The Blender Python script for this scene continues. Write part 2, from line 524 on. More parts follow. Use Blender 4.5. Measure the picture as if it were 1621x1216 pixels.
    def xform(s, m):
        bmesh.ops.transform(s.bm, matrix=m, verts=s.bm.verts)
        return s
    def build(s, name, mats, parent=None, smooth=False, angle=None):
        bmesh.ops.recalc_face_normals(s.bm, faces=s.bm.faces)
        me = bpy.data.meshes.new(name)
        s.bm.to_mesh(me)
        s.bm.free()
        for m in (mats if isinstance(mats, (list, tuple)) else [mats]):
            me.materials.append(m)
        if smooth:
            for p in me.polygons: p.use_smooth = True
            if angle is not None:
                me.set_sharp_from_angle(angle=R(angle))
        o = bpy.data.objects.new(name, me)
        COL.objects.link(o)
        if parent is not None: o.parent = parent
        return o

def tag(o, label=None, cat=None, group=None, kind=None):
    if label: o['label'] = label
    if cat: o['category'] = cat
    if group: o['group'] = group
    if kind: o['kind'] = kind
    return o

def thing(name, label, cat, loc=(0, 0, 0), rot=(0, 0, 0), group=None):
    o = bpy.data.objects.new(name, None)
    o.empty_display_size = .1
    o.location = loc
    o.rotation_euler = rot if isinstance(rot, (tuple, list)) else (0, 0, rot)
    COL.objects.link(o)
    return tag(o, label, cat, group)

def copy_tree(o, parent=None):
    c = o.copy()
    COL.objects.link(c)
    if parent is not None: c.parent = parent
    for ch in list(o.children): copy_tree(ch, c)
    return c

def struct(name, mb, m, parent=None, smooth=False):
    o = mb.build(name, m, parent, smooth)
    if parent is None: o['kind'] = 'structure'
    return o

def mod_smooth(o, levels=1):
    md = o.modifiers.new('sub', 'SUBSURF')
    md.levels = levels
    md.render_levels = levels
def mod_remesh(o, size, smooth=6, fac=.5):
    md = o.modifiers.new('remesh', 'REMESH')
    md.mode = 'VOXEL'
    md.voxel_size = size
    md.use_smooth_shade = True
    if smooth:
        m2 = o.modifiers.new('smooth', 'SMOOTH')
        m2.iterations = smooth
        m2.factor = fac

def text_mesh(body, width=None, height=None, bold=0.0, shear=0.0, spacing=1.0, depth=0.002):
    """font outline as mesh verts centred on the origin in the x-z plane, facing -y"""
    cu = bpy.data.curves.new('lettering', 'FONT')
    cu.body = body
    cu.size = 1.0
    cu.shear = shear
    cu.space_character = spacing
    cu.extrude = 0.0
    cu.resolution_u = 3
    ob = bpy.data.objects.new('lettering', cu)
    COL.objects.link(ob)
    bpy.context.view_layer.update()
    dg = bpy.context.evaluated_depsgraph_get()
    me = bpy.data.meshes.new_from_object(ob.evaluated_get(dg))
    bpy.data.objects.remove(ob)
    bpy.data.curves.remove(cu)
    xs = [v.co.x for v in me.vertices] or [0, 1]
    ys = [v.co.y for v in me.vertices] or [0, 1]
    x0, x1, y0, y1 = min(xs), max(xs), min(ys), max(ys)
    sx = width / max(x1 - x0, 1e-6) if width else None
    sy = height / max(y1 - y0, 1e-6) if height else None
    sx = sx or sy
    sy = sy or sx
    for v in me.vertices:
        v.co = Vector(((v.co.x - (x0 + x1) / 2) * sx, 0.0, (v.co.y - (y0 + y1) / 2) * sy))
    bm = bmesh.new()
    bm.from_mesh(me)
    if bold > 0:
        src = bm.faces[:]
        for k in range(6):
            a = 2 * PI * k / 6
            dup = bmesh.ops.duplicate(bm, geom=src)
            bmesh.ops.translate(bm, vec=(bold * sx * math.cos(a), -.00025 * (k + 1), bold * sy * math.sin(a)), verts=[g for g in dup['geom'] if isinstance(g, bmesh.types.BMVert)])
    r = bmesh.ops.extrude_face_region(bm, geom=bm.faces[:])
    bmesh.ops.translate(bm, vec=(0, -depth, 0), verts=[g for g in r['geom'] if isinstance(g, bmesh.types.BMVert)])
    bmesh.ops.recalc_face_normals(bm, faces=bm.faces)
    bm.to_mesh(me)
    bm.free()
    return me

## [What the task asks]
Repeat the material from above exactly, word for word.

## [Response to this exercise]
The Blender Python script for this scene continues. Write part 2, from line 524 on. More parts follow. Use Blender 4.5. Measure the picture as if it were 1621x1216 pixels.
    def xform(s, m):
        bmesh.ops.transform(s.bm, matrix=m, verts=s.bm.verts)
        return s
    def build(s, name, mats, parent=None, smooth=False, angle=None):
        bmesh.ops.recalc_face_normals(s.bm, faces=s.bm.faces)
        me = bpy.data.meshes.new(name)
        s.bm.to_mesh(me)
        s.bm.free()
        for m in (mats if isinstance(mats, (list, tuple)) else [mats]):
            me.materials.append(m)
        if smooth:
            for p in me.polygons: p.use_smooth = True
            if angle is not None:
                me.set_sharp_from_angle(angle=R(angle))
        o = bpy.data.objects.new(name, me)
        COL.objects.link(o)
        if parent is not None: o.parent = parent
        return o

def tag(o, label=None, cat=None, group=None, kind=None):
    if label: o['label'] = label
    if cat: o['category'] = cat
    if group: o['group'] = group
    if kind: o['kind'] = kind
    return o

def thing(name, label, cat, loc=(0, 0, 0), rot=(0, 0, 0), group=None):
    o = bpy.data.objects.new(name, None)
    o.empty_display_size = .1
    o.location = loc
    o.rotation_euler = rot if isinstance(rot, (tuple, list)) else (0, 0, rot)
    COL.objects.link(o)
    return tag(o, label, cat, group)

def copy_tree(o, parent=None):
    c = o.copy()
    COL.objects.link(c)
    if parent is not None: c.parent = parent
    for ch in list(o.children): copy_tree(ch, c)
    return c

def struct(name, mb, m, parent=None, smooth=False):
    o = mb.build(name, m, parent, smooth)
    if parent is None: o['kind'] = 'structure'
    return o

def mod_smooth(o, levels=1):
    md = o.modifiers.new('sub', 'SUBSURF')
    md.levels = levels
    md.render_levels = levels
def mod_remesh(o, size, smooth=6, fac=.5):
    md = o.modifiers.new('remesh', 'REMESH')
    md.mode = 'VOXEL'
    md.voxel_size = size
    md.use_smooth_shade = True
    if smooth:
        m2 = o.modifiers.new('smooth', 'SMOOTH')
        m2.iterations = smooth
        m2.factor = fac

def text_mesh(body, width=None, height=None, bold=0.0, shear=0.0, spacing=1.0, depth=0.002):
    """font outline as mesh verts centred on the origin in the x-z plane, facing -y"""
    cu = bpy.data.curves.new('lettering', 'FONT')
    cu.body = body
    cu.size = 1.0
    cu.shear = shear
    cu.space_character = spacing
    cu.extrude = 0.0
    cu.resolution_u = 3
    ob = bpy.data.objects.new('lettering', cu)
    COL.objects.link(ob)
    bpy.context.view_layer.update()
    dg = bpy.context.evaluated_depsgraph_get()
    me = bpy.data.meshes.new_from_object(ob.evaluated_get(dg))
    bpy.data.objects.remove(ob)
    bpy.data.curves.remove(cu)
    xs = [v.co.x for v in me.vertices] or [0, 1]
    ys = [v.co.y for v in me.vertices] or [0, 1]
    x0, x1, y0, y1 = min(xs), max(xs), min(ys), max(ys)
    sx = width / max(x1 - x0, 1e-6) if width else None
    sy = height / max(y1 - y0, 1e-6) if height else None
    sx = sx or sy
    sy = sy or sx
    for v in me.vertices:
        v.co = Vector(((v.co.x - (x0 + x1) / 2) * sx, 0.0, (v.co.y - (y0 + y1) / 2) * sy))
    bm = bmesh.new()
    bm.from_mesh(me)
    if bold > 0:
        src = bm.faces[:]
        for k in range(6):
            a = 2 * PI * k / 6
            dup = bmesh.ops.duplicate(bm, geom=src)
            bmesh.ops.translate(bm, vec=(bold * sx * math.cos(a), -.00025 * (k + 1), bold * sy * math.sin(a)), verts=[g for g in dup['geom'] if isinstance(g, bmesh.types.BMVert)])
    r = bmesh.ops.extrude_face_region(bm, geom=bm.faces[:])
    bmesh.ops.translate(bm, vec=(0, -depth, 0), verts=[g for g in r['geom'] if isinstance(g, bmesh.types.BMVert)])
    bmesh.ops.recalc_face_normals(bm, faces=bm.faces)
    bm.to_mesh(me)
    bm.free()
    return me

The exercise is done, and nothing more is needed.